Daí, surgiu uma imagem muito forte para mim durante esse estudo. Parecia que minhas recordações da infância e da adolescência estavam espalhadas num confuso arquipélago. Longe umas das outras, sem um fio minimamente lógico que as encadeasse. Foi justamente nesse ponto que achei a causa de não ter conseguido escrever a carta: imperava no meu ser uma grande fragmentação. Entre as lembranças, existiam grandes lacunas que dividiam o meu ser! Pessoas, lugares, demonstrações de afeto de diferentes momentos ficavam misturadas na mesma ilha.
Tendo conquistado essa observação, pude avançar no estudo. Revisando passagem por passagem e anotando tudo. Em poucos dias, comecei a perceber um novo elemento: algumas passagens eram mais fortes, dotadas de maior presença e cheias de vida, enquanto outras se mostravam extremamente frágeis e fracas. Não tardou para que eu percebesse a diferença entre os momentos nos quais vivi voltado para dentro de mim e aqueles em que a memória foi totalmente construída a partir do externo. Era o que diferenciava as energias! Isso foi deixando um pouco mais claro para mim o que se esvai e o que de fato fica guardado no meu ser — e começou a apontar em uma direção. Para atingir o objetivo que havia estabelecido, eu teria que juntar, unir e prender tudo aquilo, até finalmente chegar a me compreender.
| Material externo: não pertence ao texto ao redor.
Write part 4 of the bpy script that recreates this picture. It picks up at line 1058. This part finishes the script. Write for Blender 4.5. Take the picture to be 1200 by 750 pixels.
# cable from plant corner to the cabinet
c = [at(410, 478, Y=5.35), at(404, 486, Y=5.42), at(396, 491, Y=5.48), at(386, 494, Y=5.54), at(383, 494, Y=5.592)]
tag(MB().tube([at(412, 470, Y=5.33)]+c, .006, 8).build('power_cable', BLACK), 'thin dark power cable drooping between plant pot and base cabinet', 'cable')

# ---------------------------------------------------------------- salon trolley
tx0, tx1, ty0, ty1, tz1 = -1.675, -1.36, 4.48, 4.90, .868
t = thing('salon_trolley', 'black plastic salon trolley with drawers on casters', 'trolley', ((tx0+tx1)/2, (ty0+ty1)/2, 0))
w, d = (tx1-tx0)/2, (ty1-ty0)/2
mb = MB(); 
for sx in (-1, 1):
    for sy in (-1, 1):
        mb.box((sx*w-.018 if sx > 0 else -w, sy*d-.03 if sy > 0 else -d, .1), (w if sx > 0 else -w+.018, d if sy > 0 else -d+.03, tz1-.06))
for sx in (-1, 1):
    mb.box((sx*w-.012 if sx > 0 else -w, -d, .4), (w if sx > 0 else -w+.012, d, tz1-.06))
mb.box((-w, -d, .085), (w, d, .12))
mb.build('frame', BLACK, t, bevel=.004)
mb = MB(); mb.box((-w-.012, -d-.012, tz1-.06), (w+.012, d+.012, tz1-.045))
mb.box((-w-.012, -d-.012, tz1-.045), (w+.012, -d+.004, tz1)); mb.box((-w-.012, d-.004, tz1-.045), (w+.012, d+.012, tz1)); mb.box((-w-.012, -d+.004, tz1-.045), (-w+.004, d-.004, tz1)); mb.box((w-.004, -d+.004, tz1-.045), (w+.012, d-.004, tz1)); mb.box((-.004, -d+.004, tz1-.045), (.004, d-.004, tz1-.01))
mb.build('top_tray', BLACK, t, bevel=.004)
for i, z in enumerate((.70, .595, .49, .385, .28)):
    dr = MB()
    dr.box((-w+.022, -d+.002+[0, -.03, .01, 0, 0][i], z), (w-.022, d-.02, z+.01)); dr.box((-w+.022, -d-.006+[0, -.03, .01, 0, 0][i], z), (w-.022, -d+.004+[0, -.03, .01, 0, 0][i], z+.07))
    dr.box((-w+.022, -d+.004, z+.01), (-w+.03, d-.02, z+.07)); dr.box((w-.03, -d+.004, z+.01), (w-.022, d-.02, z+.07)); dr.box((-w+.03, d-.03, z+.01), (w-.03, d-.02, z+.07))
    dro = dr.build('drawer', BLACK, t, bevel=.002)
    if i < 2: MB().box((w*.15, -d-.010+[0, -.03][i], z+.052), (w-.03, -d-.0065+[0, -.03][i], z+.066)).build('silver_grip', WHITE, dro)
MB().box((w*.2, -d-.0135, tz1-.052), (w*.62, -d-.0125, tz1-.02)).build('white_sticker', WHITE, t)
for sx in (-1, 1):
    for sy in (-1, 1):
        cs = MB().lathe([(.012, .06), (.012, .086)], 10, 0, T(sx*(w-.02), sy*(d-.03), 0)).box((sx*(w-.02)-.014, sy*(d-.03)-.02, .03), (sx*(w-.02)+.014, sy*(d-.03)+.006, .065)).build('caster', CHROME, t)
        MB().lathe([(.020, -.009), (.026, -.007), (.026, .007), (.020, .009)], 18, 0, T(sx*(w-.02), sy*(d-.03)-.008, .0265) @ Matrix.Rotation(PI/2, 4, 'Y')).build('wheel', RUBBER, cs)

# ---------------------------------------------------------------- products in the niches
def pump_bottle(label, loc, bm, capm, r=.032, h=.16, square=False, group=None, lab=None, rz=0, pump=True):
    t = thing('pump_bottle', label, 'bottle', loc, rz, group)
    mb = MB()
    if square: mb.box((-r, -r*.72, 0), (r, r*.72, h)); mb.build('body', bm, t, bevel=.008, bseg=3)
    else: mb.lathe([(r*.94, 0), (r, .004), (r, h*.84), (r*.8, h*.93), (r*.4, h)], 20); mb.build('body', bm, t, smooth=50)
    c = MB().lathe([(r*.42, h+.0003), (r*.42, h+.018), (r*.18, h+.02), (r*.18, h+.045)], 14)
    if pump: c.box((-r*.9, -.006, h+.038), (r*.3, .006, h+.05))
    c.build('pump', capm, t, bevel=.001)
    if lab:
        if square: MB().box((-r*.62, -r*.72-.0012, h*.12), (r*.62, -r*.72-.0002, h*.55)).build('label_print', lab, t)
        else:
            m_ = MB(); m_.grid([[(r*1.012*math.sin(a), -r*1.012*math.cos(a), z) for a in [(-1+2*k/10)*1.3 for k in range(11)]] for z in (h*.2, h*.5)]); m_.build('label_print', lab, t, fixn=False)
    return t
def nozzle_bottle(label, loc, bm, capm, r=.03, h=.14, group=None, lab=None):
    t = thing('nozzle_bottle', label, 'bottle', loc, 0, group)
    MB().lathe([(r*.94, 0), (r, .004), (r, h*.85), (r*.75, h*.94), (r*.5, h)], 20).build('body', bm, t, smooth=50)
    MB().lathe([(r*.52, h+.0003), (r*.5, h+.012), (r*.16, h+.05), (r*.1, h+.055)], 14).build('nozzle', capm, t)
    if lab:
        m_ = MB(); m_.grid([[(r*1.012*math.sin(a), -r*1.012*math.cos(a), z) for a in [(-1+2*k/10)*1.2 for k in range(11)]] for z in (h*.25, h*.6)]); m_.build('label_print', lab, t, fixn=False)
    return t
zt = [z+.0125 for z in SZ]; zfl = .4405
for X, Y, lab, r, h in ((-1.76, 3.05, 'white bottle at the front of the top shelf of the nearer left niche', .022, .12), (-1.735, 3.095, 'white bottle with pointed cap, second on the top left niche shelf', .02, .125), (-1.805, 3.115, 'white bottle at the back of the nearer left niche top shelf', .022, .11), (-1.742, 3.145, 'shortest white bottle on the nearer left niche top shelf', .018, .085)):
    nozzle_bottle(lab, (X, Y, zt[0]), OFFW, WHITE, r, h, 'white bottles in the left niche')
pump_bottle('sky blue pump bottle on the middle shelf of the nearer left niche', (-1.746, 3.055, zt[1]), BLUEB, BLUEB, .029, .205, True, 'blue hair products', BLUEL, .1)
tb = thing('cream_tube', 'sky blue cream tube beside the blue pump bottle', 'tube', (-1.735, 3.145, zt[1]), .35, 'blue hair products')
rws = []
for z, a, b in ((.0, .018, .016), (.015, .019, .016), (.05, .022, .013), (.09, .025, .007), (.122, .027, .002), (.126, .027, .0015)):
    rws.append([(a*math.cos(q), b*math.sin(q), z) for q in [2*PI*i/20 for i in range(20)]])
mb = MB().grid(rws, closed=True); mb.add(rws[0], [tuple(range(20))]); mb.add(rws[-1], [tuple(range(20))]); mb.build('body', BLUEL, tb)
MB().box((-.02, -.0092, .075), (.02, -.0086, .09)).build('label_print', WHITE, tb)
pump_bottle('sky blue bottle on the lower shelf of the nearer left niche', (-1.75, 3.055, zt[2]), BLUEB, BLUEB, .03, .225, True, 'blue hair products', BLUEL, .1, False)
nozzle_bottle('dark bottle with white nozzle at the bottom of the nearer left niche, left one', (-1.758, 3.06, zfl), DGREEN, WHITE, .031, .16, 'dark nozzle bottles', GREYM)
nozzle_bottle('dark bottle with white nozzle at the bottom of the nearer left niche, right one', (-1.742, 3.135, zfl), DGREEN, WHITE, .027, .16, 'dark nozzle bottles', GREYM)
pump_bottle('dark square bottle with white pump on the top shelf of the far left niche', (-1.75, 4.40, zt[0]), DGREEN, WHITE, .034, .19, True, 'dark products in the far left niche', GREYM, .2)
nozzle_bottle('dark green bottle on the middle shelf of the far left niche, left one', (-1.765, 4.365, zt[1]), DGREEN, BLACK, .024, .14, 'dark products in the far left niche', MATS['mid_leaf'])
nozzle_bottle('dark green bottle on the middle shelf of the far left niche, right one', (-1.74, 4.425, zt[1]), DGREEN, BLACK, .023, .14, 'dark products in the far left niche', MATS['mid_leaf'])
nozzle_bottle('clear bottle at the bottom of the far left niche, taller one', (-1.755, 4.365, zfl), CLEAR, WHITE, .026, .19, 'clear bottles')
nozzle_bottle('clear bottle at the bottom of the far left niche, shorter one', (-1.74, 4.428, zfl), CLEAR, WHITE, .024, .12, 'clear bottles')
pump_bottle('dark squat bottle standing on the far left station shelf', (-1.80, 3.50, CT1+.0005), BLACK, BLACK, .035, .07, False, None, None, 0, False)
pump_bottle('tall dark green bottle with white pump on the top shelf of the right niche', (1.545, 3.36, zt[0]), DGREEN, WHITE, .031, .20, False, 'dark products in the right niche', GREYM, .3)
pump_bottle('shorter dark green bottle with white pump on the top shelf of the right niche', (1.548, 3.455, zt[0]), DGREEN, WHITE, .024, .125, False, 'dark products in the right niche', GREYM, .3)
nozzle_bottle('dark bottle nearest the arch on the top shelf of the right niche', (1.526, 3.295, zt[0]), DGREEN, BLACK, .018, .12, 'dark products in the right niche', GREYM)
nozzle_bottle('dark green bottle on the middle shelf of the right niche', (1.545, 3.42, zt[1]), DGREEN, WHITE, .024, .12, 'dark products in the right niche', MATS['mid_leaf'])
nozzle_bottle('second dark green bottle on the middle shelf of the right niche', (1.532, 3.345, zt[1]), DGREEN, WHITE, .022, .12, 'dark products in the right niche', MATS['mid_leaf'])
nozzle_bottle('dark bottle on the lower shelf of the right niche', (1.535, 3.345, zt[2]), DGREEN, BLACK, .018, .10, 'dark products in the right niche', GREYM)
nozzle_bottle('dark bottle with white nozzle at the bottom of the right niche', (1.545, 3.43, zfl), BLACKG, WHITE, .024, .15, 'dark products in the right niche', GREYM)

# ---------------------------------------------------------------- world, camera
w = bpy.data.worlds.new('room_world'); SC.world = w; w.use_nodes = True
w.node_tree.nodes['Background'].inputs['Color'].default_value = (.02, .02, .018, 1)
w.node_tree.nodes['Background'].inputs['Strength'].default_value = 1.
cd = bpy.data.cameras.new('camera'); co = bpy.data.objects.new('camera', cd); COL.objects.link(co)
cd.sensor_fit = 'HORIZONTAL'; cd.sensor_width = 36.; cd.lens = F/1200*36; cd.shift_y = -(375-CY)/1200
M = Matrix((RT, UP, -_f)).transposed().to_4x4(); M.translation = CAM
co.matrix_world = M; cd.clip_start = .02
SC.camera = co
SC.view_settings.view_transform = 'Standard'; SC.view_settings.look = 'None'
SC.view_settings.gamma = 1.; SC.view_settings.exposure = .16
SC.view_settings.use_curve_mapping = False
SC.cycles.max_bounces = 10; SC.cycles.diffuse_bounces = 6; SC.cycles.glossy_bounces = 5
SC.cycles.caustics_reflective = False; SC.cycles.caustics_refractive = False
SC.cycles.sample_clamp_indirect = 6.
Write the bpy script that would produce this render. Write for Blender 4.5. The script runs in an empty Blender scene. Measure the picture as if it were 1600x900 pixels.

Nessa fase, as anotações foram muitíssimo úteis, na medida em que eu pude correlacioná-las cronologicamente e dispor de todo o material em ordem lógica. Desse modo, eu pude vislumbrar entre as mudanças, as conquistas e os infortúnios, um fio que perpassa por todos aqueles seres que fui, o ser que sou e aquele que serei.
Através desse estágio de compreensão, pude começar a ver de maneira una, indivisível, toda a minha vida. Nossa! Como já vivi tanta coisa nesses 19 anos! Parecia uma imensidão de vida quando colocada integralmente junta. Com isso, conquistei também uma pequena porção de liberdade, pequeníssima, na verdade, mas cujos efeitos possuem elevada importância para mim: poder começar a traduzir na linguagem escrita os primeiros rascunhos de quem eu sou.